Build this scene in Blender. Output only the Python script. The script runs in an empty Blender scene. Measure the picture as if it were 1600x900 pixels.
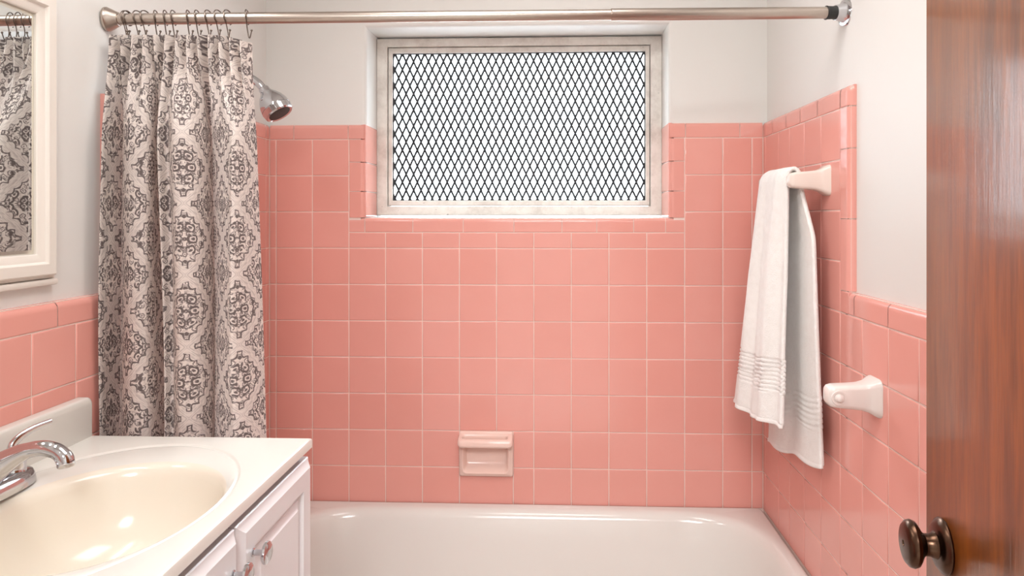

● ● ● ● ● ● ●

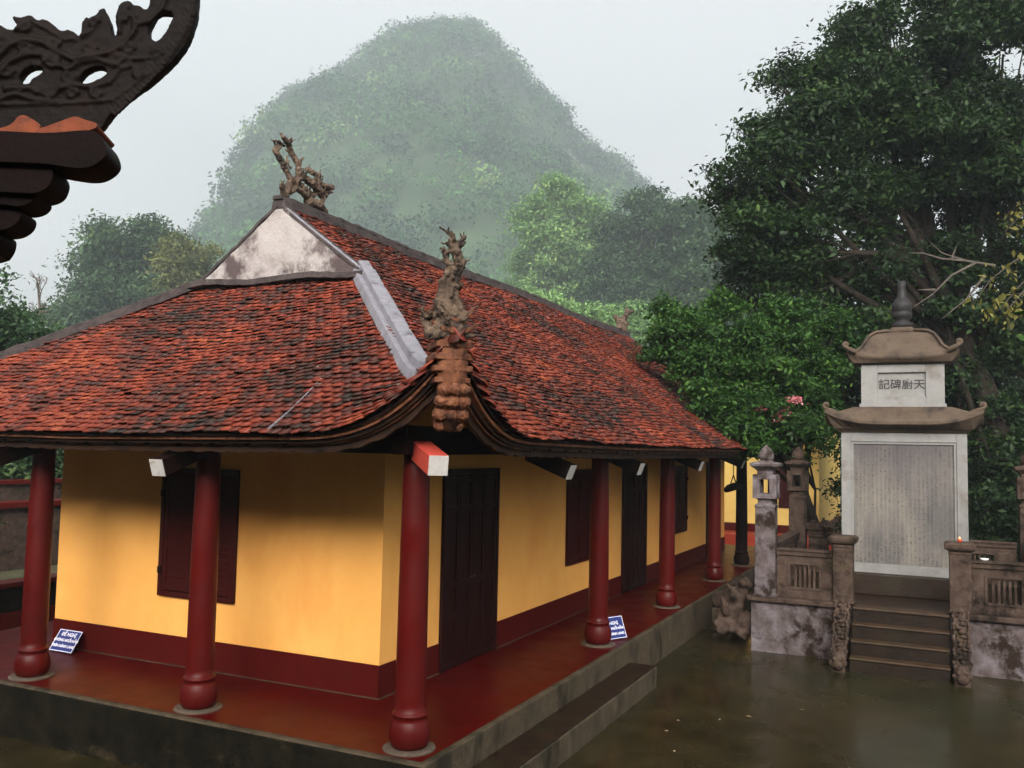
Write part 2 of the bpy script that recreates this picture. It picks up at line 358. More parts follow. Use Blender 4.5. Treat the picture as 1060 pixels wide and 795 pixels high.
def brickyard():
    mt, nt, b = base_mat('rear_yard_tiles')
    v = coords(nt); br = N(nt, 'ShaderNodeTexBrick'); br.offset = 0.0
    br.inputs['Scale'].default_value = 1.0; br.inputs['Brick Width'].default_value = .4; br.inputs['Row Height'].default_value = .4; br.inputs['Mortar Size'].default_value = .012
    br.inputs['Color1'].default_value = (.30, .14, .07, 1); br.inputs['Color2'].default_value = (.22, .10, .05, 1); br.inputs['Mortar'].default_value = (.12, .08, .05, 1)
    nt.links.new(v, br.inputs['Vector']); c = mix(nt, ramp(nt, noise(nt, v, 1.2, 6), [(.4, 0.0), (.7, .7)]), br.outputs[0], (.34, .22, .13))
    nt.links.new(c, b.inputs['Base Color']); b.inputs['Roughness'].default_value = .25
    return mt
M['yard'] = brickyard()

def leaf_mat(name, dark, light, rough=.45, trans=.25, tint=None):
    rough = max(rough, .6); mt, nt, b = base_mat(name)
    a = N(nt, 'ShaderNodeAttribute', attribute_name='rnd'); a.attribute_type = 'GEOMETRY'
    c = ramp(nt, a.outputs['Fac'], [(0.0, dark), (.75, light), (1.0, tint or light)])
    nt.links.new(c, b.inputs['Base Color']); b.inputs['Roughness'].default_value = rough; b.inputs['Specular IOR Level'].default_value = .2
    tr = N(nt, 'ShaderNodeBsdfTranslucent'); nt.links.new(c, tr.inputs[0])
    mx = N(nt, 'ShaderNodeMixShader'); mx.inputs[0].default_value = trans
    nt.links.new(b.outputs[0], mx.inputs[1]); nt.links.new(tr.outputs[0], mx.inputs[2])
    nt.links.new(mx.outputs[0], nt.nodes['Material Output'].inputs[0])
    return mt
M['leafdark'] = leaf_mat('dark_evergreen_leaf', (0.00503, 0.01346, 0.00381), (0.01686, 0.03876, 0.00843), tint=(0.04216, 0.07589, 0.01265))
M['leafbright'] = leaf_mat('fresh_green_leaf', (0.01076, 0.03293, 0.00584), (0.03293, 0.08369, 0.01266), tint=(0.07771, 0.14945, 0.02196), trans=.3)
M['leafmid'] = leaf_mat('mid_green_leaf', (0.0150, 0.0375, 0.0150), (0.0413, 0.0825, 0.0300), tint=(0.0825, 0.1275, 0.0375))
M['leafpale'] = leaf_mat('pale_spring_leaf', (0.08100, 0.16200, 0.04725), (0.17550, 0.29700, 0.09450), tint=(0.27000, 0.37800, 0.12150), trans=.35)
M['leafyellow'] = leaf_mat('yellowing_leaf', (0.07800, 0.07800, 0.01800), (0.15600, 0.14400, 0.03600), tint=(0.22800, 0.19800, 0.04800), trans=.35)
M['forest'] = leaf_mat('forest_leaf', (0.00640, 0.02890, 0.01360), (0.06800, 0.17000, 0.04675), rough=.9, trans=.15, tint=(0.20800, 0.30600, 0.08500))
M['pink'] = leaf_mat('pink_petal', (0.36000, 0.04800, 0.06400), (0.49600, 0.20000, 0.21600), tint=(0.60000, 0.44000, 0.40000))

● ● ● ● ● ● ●

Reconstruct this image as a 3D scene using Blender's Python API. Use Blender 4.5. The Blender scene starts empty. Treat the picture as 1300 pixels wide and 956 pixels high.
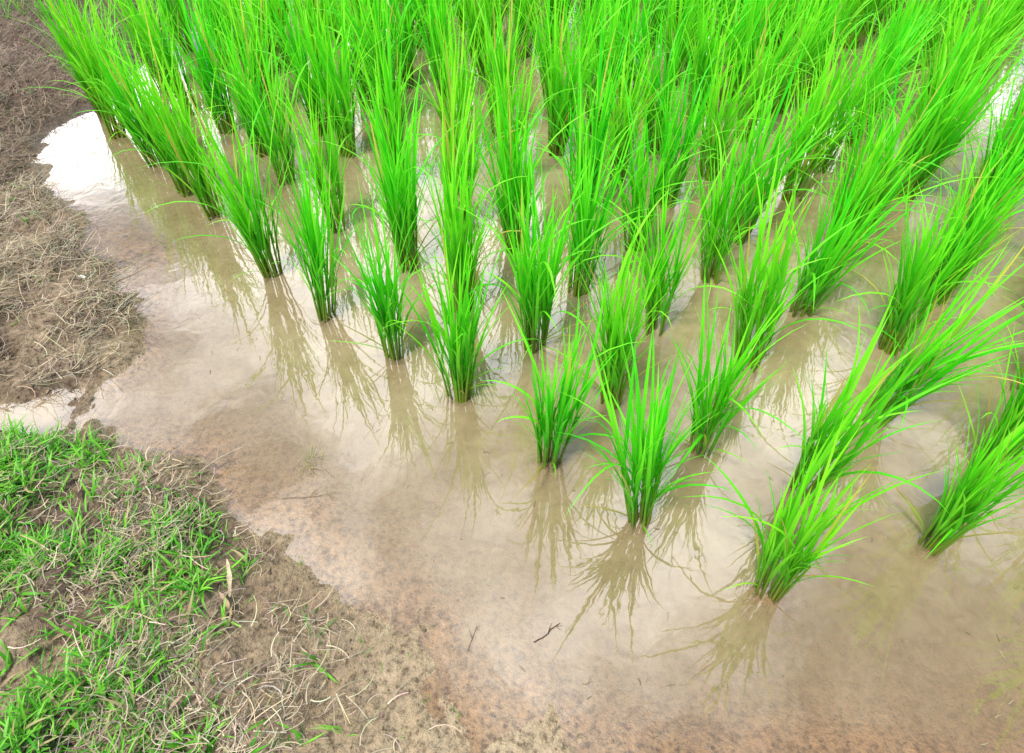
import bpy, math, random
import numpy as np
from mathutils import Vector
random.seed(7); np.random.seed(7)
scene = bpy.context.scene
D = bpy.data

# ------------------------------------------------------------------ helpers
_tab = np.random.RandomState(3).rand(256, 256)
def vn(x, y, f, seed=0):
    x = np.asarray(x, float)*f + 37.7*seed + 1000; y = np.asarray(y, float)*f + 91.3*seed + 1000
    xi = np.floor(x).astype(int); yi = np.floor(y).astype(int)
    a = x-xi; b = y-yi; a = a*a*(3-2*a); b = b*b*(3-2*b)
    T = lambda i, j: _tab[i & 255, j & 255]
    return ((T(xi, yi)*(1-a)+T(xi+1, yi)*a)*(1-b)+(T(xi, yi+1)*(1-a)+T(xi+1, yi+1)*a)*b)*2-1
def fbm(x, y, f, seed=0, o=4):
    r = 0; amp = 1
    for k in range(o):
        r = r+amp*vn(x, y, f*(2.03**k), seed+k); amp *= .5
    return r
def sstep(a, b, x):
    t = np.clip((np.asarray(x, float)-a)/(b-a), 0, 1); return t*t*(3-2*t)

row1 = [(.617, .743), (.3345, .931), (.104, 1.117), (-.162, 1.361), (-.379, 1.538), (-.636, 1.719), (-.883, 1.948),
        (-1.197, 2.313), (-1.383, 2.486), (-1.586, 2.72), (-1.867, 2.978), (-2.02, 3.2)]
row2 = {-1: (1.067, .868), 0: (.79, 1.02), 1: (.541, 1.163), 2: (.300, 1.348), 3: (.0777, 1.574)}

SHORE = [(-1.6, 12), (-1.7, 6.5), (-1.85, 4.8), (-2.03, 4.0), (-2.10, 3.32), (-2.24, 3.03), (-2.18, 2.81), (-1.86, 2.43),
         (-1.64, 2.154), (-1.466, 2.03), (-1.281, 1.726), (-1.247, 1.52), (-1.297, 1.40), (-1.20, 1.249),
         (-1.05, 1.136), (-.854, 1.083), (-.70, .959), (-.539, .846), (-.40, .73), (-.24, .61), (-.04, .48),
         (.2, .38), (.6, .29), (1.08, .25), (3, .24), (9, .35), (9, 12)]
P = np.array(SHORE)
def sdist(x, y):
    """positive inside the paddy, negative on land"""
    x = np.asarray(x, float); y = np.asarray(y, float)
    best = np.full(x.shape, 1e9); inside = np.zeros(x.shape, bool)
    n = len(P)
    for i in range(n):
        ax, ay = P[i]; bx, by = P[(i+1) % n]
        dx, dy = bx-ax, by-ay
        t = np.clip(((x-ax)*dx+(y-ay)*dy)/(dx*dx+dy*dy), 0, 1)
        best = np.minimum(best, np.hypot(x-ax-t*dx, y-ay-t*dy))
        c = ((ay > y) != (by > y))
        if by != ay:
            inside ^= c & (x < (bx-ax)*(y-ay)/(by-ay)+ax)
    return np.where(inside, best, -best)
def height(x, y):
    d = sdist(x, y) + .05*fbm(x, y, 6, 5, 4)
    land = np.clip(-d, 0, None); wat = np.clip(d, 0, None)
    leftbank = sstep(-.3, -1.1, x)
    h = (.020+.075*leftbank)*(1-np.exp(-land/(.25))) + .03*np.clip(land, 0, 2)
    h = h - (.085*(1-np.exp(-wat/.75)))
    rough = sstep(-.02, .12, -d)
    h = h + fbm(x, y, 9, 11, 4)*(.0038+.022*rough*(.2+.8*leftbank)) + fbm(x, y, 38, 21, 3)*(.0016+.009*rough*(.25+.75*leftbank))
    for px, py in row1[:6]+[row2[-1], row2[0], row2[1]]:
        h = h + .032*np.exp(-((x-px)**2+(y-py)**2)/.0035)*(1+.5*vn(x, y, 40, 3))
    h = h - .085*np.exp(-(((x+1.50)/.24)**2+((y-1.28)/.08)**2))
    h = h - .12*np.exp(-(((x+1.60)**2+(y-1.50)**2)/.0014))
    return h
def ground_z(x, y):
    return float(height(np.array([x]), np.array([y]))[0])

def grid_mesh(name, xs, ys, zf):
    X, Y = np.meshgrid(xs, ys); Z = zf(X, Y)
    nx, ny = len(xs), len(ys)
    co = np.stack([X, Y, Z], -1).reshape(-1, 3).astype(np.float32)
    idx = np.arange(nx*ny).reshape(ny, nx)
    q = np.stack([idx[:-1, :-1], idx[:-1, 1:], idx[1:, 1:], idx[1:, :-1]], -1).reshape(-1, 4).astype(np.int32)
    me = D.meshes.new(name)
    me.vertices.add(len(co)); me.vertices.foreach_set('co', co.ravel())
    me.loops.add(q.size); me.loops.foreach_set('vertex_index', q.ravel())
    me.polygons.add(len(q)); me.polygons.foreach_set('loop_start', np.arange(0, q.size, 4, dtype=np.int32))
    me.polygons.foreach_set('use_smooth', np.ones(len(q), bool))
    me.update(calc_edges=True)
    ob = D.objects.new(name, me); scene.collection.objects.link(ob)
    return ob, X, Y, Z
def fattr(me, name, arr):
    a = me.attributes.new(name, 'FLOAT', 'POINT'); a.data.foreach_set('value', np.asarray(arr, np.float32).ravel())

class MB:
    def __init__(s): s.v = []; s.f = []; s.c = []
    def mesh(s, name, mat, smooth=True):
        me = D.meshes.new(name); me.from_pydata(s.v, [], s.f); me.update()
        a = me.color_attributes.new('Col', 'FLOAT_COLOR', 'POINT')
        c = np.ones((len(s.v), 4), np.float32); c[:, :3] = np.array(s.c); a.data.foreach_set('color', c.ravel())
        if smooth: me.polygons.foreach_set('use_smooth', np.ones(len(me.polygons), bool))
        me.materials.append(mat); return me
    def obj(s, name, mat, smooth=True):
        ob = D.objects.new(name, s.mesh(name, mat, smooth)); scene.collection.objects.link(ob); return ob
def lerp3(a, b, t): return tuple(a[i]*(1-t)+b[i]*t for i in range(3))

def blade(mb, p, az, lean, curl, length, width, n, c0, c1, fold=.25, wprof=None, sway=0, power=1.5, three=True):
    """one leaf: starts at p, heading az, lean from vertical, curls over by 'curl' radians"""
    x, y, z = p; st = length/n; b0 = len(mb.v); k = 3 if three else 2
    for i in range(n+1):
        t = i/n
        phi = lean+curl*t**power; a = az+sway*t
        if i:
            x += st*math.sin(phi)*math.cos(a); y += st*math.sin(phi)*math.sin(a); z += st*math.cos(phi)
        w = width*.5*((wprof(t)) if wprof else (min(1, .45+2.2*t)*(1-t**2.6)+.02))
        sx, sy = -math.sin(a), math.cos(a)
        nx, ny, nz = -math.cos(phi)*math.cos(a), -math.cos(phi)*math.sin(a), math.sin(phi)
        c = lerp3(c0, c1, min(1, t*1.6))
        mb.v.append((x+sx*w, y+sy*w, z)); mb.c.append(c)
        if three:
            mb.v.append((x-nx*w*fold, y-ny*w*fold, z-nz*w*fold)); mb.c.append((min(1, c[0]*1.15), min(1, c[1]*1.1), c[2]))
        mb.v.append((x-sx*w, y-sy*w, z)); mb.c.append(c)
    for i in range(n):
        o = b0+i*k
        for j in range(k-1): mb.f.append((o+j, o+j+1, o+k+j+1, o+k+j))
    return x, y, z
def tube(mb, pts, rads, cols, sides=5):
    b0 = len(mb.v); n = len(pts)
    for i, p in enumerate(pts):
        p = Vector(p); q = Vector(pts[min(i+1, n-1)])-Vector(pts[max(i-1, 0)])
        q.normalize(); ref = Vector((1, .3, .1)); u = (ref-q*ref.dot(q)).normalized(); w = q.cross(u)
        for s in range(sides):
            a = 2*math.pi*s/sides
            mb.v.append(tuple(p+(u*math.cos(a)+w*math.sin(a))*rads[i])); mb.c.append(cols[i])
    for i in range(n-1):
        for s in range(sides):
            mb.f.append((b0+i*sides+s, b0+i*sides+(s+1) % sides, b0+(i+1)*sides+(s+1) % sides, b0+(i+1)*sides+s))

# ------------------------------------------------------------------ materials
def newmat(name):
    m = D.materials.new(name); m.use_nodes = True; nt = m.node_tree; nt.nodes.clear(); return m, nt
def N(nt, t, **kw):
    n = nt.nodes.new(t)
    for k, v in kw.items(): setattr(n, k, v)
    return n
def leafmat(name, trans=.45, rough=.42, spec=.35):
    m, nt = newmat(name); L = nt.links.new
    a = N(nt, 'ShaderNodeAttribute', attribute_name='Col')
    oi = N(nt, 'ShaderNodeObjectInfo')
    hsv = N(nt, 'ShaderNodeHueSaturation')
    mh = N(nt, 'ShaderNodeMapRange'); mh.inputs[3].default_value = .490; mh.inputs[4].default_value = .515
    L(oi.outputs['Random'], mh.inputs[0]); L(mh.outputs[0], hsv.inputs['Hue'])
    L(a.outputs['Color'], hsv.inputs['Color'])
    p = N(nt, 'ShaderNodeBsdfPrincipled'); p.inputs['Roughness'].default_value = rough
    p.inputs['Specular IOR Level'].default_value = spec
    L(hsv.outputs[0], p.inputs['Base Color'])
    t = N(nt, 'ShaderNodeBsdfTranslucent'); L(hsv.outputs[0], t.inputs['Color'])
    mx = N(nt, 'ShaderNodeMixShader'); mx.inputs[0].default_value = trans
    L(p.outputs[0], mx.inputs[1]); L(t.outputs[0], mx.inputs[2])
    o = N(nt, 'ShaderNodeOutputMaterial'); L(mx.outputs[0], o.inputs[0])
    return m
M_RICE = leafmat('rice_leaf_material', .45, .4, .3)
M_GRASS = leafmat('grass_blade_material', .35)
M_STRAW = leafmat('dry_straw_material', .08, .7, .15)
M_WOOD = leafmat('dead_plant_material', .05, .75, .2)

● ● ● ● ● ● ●

(Task prompt): Extract exactly, and only, the lines from the one with "Reconstruct this image" to the one with "t = np.clip((np.asarray(x, float)-a)/(b-a), 0, 1);", both ends counted. Leave the images behind.

(Written response):
Reconstruct this image as a 3D scene using Blender's Python API. Use Blender 4.5. The Blender scene starts empty. Treat the picture as 1300 pixels wide and 956 pixels high.
import bpy, math, random
import numpy as np
from mathutils import Vector
random.seed(7); np.random.seed(7)
scene = bpy.context.scene
D = bpy.data

# ------------------------------------------------------------------ helpers
_tab = np.random.RandomState(3).rand(256, 256)
def vn(x, y, f, seed=0):
    x = np.asarray(x, float)*f + 37.7*seed + 1000; y = np.asarray(y, float)*f + 91.3*seed + 1000
    xi = np.floor(x).astype(int); yi = np.floor(y).astype(int)
    a = x-xi; b = y-yi; a = a*a*(3-2*a); b = b*b*(3-2*b)
    T = lambda i, j: _tab[i & 255, j & 255]
    return ((T(xi, yi)*(1-a)+T(xi+1, yi)*a)*(1-b)+(T(xi, yi+1)*(1-a)+T(xi+1, yi+1)*a)*b)*2-1
def fbm(x, y, f, seed=0, o=4):
    r = 0; amp = 1
    for k in range(o):
        r = r+amp*vn(x, y, f*(2.03**k), seed+k); amp *= .5
    return r
def sstep(a, b, x):
    t = np.clip((np.asarray(x, float)-a)/(b-a), 0, 1); return t*t*(3-2*t)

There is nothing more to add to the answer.